The loose regulations mean that even supplements that claim they're "scientifically tested" aren't guaranteed to have been studied in a lab or evaluated according to FDA standards of safety. The term "natural" used with supplements is often a term used to attempt to describe holistic products, even if there isn't a set of standards to define what "natural" is and where it can be used.

Worst case scenario, the pressure for men use supplements can lead to potential overuse or exposure to unsafe supplements that could potentially have negative health consequences.

In fact, a few years ago, two soldiers died of heart attacks after consuming supplements prior to a fitness test.

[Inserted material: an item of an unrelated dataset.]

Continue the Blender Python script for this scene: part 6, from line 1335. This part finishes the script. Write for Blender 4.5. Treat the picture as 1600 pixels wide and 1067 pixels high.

And no guy's life is worth losing over his perceived level of fitness and appearance.

So just how our society is learning to teach women that they have value beyond if their bodies adhere to a notion of beauty, we should be doing the same for men.

Shifting from a culture of extreme beauty habits and instead emphasizing fitness, health and wellness as tools of a healthy body and not aides to one appearance are steps we need to focus on to improving body positivity in both genders. Otherwise, the mental and physical repercussions of each sex trying to attain an ideal not healthy for them can put their lives at risk.